With the deep snow and freezing weather and in an effort to get this Blog up to date, I will take you back to a warmer time to recount our battle with Pest No.1, the Slug . During the prolonged dry period between April and June, they lulled us into a false sense of security until the rains came for the start of the school holidays (this is Wales after all). All those tender shoots were decimated by a plague of slime. We are trying to be as organic as possible, but even the blue supposedly organic slug pellets somehow seem wrong and roaming around in the middle of the night picking them off the lettuce plants is perhaps going too far.
There is lots of advice out there from pots filled with beer to scattering Comfrey leaves around as a sacrificial fodder, however, we were looking for a more elegant solution and it appears that it is Copper. Slugs do not like crossing copper as apparently they get a minor electric shock that deters them. There are many products on the market including rings for individual plants, however, we needed an industrial scale solution: copper tape.
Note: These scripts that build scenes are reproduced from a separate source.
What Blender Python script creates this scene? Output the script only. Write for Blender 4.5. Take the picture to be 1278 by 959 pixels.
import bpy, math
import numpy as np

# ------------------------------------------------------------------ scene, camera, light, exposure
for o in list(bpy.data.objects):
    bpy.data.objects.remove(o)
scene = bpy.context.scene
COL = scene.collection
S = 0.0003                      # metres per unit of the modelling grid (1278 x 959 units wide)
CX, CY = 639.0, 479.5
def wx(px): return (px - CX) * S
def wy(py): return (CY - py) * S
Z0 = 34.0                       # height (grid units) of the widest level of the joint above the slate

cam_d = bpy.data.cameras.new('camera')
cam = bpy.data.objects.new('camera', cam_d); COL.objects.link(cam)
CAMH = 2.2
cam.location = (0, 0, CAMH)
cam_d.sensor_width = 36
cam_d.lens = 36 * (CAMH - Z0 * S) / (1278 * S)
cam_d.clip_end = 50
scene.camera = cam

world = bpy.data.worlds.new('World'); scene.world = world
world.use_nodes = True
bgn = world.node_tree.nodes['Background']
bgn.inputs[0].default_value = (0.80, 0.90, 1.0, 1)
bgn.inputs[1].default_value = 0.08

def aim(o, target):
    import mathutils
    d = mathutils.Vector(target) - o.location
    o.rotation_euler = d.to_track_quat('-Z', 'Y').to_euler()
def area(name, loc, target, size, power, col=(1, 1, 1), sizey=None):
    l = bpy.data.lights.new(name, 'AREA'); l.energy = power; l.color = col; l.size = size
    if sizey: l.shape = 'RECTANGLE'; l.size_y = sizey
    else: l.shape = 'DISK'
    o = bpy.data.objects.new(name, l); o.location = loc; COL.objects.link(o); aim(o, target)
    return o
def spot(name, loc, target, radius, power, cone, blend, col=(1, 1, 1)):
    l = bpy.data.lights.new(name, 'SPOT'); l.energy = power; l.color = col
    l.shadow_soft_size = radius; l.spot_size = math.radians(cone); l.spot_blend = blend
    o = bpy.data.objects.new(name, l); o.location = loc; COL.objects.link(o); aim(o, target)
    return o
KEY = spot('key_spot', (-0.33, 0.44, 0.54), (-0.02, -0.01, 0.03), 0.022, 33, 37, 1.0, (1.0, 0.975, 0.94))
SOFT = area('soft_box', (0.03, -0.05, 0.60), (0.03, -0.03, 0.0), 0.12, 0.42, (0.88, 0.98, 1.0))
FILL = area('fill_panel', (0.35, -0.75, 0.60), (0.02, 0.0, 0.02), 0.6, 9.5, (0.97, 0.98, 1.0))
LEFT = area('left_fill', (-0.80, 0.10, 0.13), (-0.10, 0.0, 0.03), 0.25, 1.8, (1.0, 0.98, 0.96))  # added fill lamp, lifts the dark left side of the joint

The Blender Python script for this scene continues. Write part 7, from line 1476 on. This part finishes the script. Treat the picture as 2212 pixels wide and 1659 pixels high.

After much research on the internet (ebay), I found a suppler of self adhesive copper tape at a fraction of the price charged by Garden Centres and Horticultural Outlets. I therefore bought enough rolls to go all around both of the raised beds and, with the help of Basil, give them a very attractive pinstripe effect (no I am not going bald, that is the equivalent of red eye on the scalp).
The proof of the pudding is in the eating (not an analogy to take to far with slugs) and so we waited for the slugs to come out of hiding and head for the restaurant thoughtfully created for them. The sequence of photos below speak for themselves....
However, life is never quite that simple. The larger slugs did not seem deterred by the copper tape and waltzed happily over it (to die eating slug pellets...) and I did catch the tape with my brush cutter which came off second best by quite a long way. You also have to keep the tape quite shiny with a pan scourer otherwise the oxidised surface is less effective. In other places it simply fell off where the tape did not stick too well to the timber sleepers. I think there was also a resident population of slugs in the beds that saw no reason to go and hide in the surrounding grass each night.
Next year (this year now!) I will try and paint a strip of varnish around the sleepers first to aid adhesion. I did think about 2 parallel strips a few millimetres and a battery; that really would give them a shock. Perhaps a modification for 2012. One very effective method of control is the Chickens; they simply love slugs, however, they would probably eat everything else a well! I am sure the saga will continue.